THE TASK:
Restate the span of lines that starts with the line containing "Model this scene" and ends with the line containing "rng = random.Random(7)", word for word, including both, with nothing else.

Records from a data source
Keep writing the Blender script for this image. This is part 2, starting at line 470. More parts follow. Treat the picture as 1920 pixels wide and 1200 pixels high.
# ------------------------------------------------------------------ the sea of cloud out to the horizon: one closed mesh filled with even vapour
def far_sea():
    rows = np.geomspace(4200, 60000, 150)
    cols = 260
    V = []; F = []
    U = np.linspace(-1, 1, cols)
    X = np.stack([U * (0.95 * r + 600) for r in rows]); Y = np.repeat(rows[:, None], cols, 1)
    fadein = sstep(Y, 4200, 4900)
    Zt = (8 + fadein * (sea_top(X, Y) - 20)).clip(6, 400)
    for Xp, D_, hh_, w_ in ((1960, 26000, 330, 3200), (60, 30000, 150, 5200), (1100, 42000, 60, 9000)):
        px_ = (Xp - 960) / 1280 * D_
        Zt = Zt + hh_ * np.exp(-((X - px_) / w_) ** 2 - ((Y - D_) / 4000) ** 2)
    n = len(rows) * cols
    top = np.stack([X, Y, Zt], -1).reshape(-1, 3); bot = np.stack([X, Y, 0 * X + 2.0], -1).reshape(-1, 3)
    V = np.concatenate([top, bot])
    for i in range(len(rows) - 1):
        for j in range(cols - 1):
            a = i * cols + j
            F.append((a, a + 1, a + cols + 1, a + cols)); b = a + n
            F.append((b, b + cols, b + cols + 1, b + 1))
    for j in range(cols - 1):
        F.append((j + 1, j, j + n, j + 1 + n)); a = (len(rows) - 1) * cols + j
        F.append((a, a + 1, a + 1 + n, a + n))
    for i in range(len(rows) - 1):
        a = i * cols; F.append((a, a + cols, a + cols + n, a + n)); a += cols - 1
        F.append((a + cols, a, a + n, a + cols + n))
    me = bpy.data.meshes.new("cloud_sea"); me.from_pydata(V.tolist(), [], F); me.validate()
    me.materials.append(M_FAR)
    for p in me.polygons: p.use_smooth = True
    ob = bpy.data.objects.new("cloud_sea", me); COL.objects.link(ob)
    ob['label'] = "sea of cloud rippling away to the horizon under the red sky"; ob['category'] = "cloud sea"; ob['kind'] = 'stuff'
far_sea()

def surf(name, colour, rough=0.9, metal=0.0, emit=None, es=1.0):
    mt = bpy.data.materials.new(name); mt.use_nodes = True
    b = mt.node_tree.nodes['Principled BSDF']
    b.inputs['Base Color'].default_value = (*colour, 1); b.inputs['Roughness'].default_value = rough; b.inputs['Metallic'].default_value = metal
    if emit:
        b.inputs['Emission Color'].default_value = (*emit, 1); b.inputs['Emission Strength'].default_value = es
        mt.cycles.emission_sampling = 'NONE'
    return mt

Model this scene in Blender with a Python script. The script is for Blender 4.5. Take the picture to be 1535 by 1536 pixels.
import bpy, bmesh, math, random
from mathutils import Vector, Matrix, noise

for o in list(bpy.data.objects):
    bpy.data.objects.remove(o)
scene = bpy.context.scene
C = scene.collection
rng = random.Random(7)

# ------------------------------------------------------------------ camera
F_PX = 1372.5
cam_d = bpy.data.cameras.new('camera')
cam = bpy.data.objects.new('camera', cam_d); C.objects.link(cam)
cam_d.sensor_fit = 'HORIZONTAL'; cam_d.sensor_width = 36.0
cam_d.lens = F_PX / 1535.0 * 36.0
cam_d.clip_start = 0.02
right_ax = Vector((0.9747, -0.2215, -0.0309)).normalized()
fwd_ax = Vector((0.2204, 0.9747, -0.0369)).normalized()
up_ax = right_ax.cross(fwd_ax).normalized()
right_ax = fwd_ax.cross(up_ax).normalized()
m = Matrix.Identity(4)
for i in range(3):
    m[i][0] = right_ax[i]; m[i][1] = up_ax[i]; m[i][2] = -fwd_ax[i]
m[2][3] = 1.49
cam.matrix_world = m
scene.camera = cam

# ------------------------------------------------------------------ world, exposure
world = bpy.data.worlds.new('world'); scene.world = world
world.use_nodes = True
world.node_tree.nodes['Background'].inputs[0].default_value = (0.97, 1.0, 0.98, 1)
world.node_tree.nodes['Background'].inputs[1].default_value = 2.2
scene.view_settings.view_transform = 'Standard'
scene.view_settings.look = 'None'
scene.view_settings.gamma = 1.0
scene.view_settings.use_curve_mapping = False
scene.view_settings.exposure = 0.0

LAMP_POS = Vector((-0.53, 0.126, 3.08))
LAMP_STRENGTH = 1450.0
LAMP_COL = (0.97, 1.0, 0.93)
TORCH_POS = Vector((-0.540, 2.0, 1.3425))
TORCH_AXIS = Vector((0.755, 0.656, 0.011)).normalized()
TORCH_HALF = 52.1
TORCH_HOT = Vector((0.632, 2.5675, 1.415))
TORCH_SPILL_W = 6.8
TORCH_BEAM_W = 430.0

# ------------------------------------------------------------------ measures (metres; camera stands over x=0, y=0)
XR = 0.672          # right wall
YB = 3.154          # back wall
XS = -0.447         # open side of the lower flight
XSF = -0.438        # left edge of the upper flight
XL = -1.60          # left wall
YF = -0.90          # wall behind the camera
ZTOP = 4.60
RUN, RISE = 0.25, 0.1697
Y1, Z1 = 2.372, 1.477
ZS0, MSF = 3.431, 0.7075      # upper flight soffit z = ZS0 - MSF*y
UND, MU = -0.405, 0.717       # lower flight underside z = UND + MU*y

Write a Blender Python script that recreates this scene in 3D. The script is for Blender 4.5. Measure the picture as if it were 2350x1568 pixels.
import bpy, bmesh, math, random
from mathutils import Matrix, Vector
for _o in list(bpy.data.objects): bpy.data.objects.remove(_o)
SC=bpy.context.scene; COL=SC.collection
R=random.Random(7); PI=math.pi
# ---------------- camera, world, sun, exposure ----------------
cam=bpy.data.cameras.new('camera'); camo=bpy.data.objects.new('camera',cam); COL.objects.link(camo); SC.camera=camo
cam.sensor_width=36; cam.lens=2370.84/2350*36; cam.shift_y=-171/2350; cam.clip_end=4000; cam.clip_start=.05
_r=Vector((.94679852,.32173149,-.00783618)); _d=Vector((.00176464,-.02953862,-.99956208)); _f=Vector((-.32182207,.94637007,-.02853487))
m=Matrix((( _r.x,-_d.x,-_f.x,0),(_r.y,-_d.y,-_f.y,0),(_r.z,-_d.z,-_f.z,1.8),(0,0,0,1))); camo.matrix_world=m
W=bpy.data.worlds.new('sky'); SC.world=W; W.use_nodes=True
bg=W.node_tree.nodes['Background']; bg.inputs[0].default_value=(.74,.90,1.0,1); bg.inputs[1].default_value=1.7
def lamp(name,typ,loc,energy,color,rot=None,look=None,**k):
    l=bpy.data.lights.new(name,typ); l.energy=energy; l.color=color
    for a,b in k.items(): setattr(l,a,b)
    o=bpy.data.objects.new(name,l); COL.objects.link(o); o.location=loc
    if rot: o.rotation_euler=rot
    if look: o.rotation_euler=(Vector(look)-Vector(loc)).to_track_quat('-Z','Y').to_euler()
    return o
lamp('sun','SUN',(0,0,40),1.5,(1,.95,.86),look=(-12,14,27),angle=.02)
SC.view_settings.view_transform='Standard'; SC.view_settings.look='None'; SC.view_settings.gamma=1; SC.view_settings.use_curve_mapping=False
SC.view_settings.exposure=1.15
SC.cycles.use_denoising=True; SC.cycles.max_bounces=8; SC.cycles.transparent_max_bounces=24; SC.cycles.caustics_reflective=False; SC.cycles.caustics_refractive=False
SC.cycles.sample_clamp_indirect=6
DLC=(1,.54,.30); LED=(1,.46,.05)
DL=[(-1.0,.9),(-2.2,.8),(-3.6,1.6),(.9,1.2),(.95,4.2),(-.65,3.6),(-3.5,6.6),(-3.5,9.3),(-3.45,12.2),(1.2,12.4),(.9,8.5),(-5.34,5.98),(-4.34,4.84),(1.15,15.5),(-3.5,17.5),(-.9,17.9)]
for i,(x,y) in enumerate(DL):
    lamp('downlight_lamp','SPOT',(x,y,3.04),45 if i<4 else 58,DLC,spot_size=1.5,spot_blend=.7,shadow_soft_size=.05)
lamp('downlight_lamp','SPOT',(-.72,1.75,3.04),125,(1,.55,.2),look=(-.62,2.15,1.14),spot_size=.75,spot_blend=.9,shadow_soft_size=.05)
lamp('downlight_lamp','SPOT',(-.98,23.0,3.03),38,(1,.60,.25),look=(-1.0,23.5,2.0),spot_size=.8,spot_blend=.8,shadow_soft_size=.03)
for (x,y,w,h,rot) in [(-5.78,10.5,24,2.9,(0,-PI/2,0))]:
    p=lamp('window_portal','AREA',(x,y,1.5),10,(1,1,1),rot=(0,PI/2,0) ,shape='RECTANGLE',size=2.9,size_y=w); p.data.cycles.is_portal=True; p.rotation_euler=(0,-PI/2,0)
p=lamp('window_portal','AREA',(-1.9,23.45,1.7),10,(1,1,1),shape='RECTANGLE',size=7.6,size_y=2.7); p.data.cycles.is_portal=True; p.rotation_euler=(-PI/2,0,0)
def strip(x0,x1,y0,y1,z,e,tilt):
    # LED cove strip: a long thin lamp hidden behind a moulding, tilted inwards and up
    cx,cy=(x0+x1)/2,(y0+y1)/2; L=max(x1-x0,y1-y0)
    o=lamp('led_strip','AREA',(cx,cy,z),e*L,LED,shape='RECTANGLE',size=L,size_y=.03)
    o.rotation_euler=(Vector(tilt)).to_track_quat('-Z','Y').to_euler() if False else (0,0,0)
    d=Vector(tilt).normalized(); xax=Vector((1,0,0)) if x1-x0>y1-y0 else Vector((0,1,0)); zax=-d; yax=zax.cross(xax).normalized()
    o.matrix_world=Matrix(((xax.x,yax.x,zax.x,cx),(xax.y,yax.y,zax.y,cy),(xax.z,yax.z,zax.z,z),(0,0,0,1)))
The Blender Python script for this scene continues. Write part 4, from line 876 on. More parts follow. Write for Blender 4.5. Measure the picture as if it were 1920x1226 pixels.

OUTPUT:
Model this scene in Blender with a Python script. The script is for Blender 4.5. Take the picture to be 1535 by 1536 pixels.
import bpy, bmesh, math, random
from mathutils import Vector, Matrix, noise

for o in list(bpy.data.objects):
    bpy.data.objects.remove(o)
scene = bpy.context.scene
C = scene.collection
rng = random.Random(7)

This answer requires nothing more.